If you come to God trying to mold him into your image or into what you want him to be, you will not know God.
What pleases God is when you come to him on his terms… and you hear his words…
And you lay down your perceived wisdom.
It pleases God that he saves us in such a way that we must lay down our pride, and embrace his message in faith.
It pleases God when we trust what he has said and what he has done.
It please God when we preach Christ crucified in this confidence…
1 Corinthians 1:25 ESV
For the foolishness of God is wiser than men, and the weakness of God is stronger than men.
It has been my aim this morning to preach Christ crucified from the inspired texts of Scripture.
It is not a popular message.
It is not an easy message.
It is not necessarily what people in the world want to hear.
It is not necessarily what the world would say attracts people to a church.

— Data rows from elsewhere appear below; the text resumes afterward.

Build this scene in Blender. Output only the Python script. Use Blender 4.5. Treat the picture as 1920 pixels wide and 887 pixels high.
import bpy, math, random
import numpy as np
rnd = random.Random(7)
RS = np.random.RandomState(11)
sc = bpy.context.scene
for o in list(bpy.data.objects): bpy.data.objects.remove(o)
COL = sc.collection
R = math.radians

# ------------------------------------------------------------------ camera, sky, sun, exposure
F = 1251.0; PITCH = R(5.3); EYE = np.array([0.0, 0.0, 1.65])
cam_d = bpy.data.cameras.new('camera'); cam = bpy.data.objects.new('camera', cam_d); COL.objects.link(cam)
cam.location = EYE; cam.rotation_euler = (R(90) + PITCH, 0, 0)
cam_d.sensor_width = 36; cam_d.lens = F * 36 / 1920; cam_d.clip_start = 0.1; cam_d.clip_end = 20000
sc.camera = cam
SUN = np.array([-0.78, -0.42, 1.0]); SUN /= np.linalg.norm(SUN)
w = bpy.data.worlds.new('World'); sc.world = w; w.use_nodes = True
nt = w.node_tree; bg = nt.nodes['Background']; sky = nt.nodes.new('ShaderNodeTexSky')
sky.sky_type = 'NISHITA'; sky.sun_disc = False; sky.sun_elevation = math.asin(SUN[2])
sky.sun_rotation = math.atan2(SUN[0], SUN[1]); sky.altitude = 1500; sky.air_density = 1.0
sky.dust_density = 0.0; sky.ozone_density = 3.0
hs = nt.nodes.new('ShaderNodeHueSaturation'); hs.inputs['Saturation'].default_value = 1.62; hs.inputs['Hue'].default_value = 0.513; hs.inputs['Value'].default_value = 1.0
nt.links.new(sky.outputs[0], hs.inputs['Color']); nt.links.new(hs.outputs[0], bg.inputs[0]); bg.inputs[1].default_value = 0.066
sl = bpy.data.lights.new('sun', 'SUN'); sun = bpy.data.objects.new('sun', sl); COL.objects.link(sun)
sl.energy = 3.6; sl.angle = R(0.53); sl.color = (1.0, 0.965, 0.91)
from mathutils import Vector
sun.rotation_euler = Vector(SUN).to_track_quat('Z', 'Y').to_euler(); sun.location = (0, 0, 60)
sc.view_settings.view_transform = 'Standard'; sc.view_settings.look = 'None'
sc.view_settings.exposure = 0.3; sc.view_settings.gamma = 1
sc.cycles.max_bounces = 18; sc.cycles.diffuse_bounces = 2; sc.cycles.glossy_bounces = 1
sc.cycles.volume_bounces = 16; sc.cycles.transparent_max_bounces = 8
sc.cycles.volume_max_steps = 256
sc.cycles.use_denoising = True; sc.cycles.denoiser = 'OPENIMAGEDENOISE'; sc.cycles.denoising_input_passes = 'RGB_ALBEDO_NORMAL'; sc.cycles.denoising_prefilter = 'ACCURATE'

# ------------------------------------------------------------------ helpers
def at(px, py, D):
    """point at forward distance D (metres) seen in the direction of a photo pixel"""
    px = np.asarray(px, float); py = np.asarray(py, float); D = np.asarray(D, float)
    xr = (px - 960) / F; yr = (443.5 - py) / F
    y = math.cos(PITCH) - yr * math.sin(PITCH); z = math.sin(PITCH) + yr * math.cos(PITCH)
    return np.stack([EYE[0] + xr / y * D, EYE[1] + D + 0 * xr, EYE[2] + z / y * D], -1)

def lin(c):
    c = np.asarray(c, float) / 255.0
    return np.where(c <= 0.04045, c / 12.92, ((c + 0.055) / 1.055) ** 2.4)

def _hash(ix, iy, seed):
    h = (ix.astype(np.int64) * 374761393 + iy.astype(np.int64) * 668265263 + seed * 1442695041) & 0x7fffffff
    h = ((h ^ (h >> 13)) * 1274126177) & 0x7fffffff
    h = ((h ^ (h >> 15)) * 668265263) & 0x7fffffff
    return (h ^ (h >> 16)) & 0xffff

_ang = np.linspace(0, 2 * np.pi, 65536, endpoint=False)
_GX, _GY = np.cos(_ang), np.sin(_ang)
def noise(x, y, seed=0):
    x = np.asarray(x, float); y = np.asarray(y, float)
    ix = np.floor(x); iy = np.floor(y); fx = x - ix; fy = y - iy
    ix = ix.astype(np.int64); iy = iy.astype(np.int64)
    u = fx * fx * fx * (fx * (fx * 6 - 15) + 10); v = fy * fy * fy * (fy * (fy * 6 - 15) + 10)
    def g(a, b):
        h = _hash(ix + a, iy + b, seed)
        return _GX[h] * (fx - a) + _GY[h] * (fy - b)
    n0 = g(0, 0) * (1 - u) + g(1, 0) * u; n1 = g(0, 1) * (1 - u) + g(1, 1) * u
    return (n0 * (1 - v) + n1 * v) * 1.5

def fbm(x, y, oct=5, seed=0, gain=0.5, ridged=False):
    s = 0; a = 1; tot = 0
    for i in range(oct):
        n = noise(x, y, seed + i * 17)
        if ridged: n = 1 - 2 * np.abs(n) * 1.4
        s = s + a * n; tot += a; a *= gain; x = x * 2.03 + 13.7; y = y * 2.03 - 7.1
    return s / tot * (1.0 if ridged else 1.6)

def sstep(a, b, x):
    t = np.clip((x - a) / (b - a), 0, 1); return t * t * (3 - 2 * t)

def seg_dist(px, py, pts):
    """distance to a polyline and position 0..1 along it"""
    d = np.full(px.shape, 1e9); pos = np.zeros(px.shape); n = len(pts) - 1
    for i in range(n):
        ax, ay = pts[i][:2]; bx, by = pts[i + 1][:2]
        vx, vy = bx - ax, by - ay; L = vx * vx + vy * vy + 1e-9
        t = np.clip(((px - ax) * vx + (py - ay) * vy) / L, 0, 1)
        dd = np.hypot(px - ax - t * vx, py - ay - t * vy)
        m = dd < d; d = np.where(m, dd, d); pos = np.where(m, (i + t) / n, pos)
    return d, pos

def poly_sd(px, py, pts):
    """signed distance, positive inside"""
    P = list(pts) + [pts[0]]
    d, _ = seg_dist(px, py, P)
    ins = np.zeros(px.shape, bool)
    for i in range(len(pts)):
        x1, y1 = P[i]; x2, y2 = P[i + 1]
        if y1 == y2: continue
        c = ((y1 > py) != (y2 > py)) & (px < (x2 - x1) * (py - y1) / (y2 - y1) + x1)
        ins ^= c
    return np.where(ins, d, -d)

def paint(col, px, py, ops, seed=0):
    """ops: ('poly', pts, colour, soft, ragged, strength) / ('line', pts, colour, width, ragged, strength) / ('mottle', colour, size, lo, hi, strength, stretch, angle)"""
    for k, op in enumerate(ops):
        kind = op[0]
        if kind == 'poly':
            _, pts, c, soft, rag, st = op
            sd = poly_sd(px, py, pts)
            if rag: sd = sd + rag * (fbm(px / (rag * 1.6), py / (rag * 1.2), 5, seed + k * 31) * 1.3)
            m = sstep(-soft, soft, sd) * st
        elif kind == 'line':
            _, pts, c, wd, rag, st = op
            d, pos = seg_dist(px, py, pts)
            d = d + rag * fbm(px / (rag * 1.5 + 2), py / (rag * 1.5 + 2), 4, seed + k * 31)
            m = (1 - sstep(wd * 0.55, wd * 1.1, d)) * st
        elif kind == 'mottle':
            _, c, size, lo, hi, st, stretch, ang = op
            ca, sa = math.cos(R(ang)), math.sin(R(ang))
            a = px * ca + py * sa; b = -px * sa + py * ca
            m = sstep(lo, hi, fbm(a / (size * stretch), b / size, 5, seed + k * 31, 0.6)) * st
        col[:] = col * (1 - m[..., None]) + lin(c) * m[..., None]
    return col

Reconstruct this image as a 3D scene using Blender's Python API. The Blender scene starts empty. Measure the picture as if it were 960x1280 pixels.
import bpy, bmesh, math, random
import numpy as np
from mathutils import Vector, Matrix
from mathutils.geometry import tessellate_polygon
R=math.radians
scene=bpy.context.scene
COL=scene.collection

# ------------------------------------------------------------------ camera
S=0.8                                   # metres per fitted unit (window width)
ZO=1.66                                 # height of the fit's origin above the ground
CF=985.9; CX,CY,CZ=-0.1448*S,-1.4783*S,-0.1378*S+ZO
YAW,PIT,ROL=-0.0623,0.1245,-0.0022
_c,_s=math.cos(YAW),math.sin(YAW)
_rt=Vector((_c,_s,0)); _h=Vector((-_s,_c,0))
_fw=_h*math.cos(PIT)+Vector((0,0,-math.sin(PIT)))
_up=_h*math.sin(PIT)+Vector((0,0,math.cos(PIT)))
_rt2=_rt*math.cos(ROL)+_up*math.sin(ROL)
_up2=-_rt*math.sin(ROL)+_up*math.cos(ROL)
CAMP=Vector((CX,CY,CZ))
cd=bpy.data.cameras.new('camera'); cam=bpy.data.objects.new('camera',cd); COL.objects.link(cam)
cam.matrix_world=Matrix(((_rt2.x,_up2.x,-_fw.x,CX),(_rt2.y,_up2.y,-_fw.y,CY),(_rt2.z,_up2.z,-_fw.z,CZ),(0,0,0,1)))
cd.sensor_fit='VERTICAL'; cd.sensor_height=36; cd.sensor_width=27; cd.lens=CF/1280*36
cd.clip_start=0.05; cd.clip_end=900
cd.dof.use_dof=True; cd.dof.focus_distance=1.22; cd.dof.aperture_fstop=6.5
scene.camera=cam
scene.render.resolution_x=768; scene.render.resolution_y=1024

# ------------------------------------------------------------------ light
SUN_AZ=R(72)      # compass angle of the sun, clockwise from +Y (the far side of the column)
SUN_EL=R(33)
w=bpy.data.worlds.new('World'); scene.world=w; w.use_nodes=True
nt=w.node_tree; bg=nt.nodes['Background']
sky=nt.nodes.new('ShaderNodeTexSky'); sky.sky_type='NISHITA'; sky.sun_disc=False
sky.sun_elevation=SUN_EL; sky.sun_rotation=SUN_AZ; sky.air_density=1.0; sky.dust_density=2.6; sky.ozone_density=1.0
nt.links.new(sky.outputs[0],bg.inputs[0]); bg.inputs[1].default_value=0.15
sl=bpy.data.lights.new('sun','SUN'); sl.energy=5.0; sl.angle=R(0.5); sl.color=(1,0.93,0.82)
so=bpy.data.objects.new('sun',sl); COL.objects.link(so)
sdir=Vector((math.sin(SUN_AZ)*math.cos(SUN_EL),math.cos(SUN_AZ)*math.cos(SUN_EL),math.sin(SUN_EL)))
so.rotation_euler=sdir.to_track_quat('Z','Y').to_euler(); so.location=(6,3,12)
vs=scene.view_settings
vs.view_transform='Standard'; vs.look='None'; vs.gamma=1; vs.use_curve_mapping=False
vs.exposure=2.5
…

But you are here this morning…
Not because our stage performance is awesome, not because our music is concert qualities, not because our facilities are great, not because we offer superior programming for your kids and teenagers.
NO, St. Rose Community Church exists as it is today…, because God is pleased through the folly of what we preach to save those who believe.
Our church began over seven years ago with this kind of primary mission.
We are going to preach Christ crucified and we are going to let God prove himself wiser than men.
We are going to ask God to prove himself powerful through the Word of the cross.
We are going to ask God to prove himself wiser than us through the Word of the cross…
week in and week out we preach Christ crucified in this gathering, in our small groups, in our daily lives… we preach Christ crucified… a stumbling block to some, folly to others, but to those who are called, Christ the power of God and the wisdom of God.
Conclusion:
I, along with Paul, believe there are only two kinds of people in this room this morning.
There are those who are perishing who have not come to believe in this message of the cross.
And there are the called who have experienced the power and wisdom of this message first hand, and have been transformed by it.
To the perishing - I plead with you to consider the legitimacy of Christianity’s claim. There is a reason that Christianity did not die out in the first century with the death of Jesus.
There is a reason that even in Corinth, people became followers of Jesus.
The word of the cross does not include with it just that Jesus died…, but the full word, the full message, is that Jesus also lived again.
We Christian’s do not have a blind faith.
we have a very grounded, historical, legitimate trust in a resurrected savior.… as did the thousands upon thousands of people who came to faith in Jesus in the first century and every century thereafter.
If you are among the perishing this morning without saving faith in Jesus… I beg of you to beg of God that he open your eyes to the message of the cross.
Plead with him to effectively all you out of your unbelief, and then watch him do it Unto his glory.
Your going to have a few moments to do just that.
This morning the born again Christians who follow Jesus are going to partake in something that is only for them.… the Lord’s Supper.
The Lord’s Supper is a visual, participatory, symbolic act of worship that helps Christians remember that the Cross of Christ is the center of the story.
As we partake in the cup we remember that Jesus’ blood was shed for our sins.
As we partake of the bread we remember that his body was broken for us.
As we partake together, we rejoice in this fact that we are united together as one church by way of this one bread and one cup and one salvation that they represent.
So if you are not a Christian…, do not partake this morning… Let the plate pass you by…, and then do some serious soul searching.
Secondly, to those being saved:
believe in the power of the message that saved you.
That same message is God’s tool for the salvation of others.
Share the message with confidence in a world that will tell you you are crazy.
You are not crazy. We are about to participate in this Lord’s Supper together, a symbolic act partaken by Christians for thousands of years.